Data Science in Investing
There is a relatively recent phenomenon of incorporating heavy use of data & analytics into the investment management process, specifically in private markets.
For this post, I wanted to highlight a relatively recent phenomenon of incorporating heavy use of data & analytics into the investment management process, specifically in private markets (e.g., private equity). There are various funds applying advanced data & analytics, machine learning (ML) and artificial intelligence to the three primary work streams of investing: (i) opportunity sourcing, (ii) company diligence and (iii) portfolio company value creation. For example, Blackstone has a team of approximately twenty data engineers / scientists working to, for one, operationalize portfolio company data. Taking an alternative route in 2018, Vista Equity Partners invested ~$100 million to acquire 7Park Data, a third-party alternative data (“alt data”) provider. While I could discuss the approach of either of these two firms in detail, I believe it will be most helpful to discuss how private equity managers, broadly, are approaching the data conundrum.
Value Capture:
Although fund managers are contemplating using data to both enhance the existing process / product AND generate a new product (i.e., operationalizing portfolio company data to sell as data sets to others), the former is much more prevalent today. Irrespective of the scenario / use case, however, there are similar processes used to capture, clean and implement data for advanced analytics, machine learning and (sparingly) artificial intelligence.
Interestingly, many of the algorithms needed for machine learning applications can be acquired for free via open source projects. As such the challenge at-hand comes down to data sourcing, engineering (e.g., ETL or extract-transform-load) and iterative modelling. On the data sourcing side, the magic is truly in the combination of data / data sets (i.e., appending first-party data with third-party data) rather than leveraging proprietary data alone. As such, funds have partnered with third-party data brokers of the likes of Eagle Alpha to obtain valuable data sets. In terms of data engineering, the market is yet to unveil a “data cleansing in-a-box” tool (i.e., this process can be extremely burdensome – time consuming and difficult). To tackle this, funds have typically followed one of two approaches, discussed below.
Model #1 – Hire data & analytics consulting firm for discrete use cases / questions:
Whether via a traditional consulting firm (e.g., McKinsey, Deloitte) that has added data & analytics capabilities or a niche firm that exclusively offers these services, funds have retained consultants to help answer discrete questions (to be answered with data, ML, etc.). These consultants typically leverage some sort of machine learning to speed up the data ingestion / cleaning process and ultimately deliver easy-to-understand outputs / dashboards to the client, often in the due diligence phase of an investment process where there is “budget” to adopt such expensive tools. The consultant is able to amortize the cost of building these ML tools over several client engagements, and should be able to bring down the cost of services over time.
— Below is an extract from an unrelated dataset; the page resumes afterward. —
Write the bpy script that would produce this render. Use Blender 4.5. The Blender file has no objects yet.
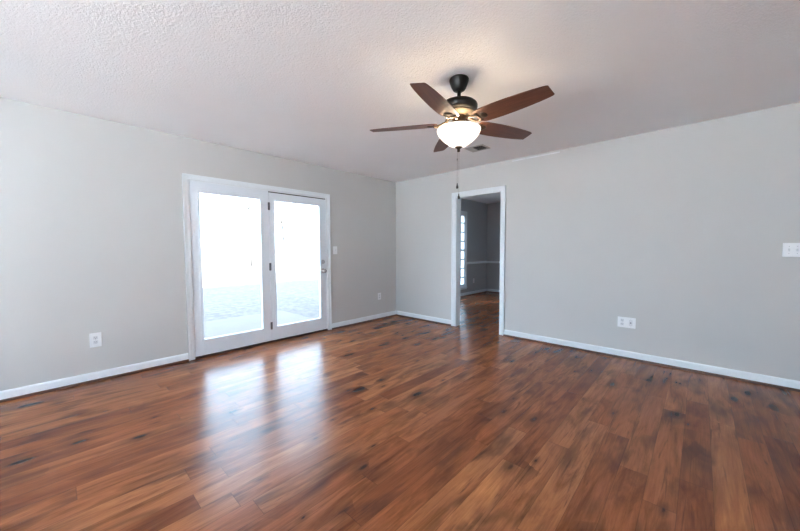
import bpy, bmesh, math, random
from mathutils import Vector, Matrix

random.seed(7)
S = bpy.context.scene
COL = S.collection
PI = math.pi
R = math.radians

# ------------------------------------------------------------------ camera
cam_data = bpy.data.cameras.new('camera')
cam_data.sensor_width = 36.0
cam_data.lens = 36.0 * 322.64 / 800.0
cam_data.clip_start = 0.02
cam = bpy.data.objects.new('camera', cam_data)
COL.objects.link(cam)
yaw, pit, rol = R(132.9774), R(-2.896), R(-0.183)
F = Vector((math.cos(pit) * math.cos(yaw), math.cos(pit) * math.sin(yaw), math.sin(pit)))
Rv = Vector((math.sin(yaw), -math.cos(yaw), 0))
U = Rv.cross(F)
R2 = Rv * math.cos(rol) + U * math.sin(rol)
U2 = -Rv * math.sin(rol) + U * math.cos(rol)
m3 = Matrix((R2, U2, -F)).transposed()
cam.matrix_world = Matrix.Translation((4.1073, -4.3005, 1.2239)) @ m3.to_4x4()
S.camera = cam

# ------------------------------------------------------------------ world, sun, exposure
W = bpy.data.worlds.new('sky')
S.world = W
W.use_nodes = True
nt = W.node_tree
nt.nodes.clear()
wo = nt.nodes.new('ShaderNodeOutputWorld')
bg = nt.nodes.new('ShaderNodeBackground')
bg.inputs['Strength'].default_value = 1.0
tc = nt.nodes.new('ShaderNodeTexCoord')
sx = nt.nodes.new('ShaderNodeSeparateXYZ')
rp = nt.nodes.new('ShaderNodeValToRGB')
rp.color_ramp.elements[0].position = 0.0
rp.color_ramp.elements[0].color = (0.64, 0.82, 1.0, 1)
rp.color_ramp.elements[1].position = 0.9
rp.color_ramp.elements[1].color = (0.50, 0.72, 1.0, 1)
nt.links.new(tc.outputs['Generated'], sx.inputs[0])
nt.links.new(sx.outputs['Z'], rp.inputs['Fac'])
nt.links.new(rp.outputs['Color'], bg.inputs['Color'])
nt.links.new(bg.outputs['Background'], wo.inputs['Surface'])

sun_d = bpy.data.lights.new('sun', 'SUN')
sun_d.energy = 18.0
sun_d.angle = R(0.6)
sun_d.color = (0.97, 0.985, 1.0)
sun = bpy.data.objects.new('sun', sun_d)
COL.objects.link(sun)
sun.rotation_euler = Vector((math.cos(R(19)) * 0.999, -0.02, math.sin(R(19)))).to_track_quat('Z', 'Y').to_euler()
sun.location = (30, 0, 12)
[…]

Model #2 – Build internal team and proprietary capabilities / platform:
Another path certain funds, like EQT Partners or Blackstone, have taken is to build internal data science practices. While the end-state can be extremely attractive from the perspective of having built a proprietary data platform / easily accessibly tools, the investment and effort that goes into such an endeavor are substantial (and cost-prohibitive in most fund environments).
Challenges:
There are several challenges that must be appreciated when incorporating data science into investing. First, there is a persistent problem of getting companies to a level of unified data; data is so scattered that it is nearly impossible to join data sets together and create a unified view (i.e., analytics can’t be done at first). As such, 80% of engineering time is spent on data ingestion / cleansing versus predictions. Secondly, as discussed previously, the price tags for these tools are high and must be constantly evaluated from an ROI (return on investment) perspective. Lastly, an often forgotten element is how difficult it can be for data scientists to communicate effectively with investment team members – cultural change is required for any of this to be effective.
Thanks for putting thought into this side of investing, Jibran. I think data science is inevitably going to grow as a part of investing but I’m excited to see how firms use it as a competitive advantage. As you mention, it is very costly to do this in-house. However, I feel that in-house is the main way that firms can use the analysis to their advantage. In an industry like investments, having an edge can go a long way. It makes me think that further consolidation in the industry may be next because only the larger firms can afford to build out their internal data science systems.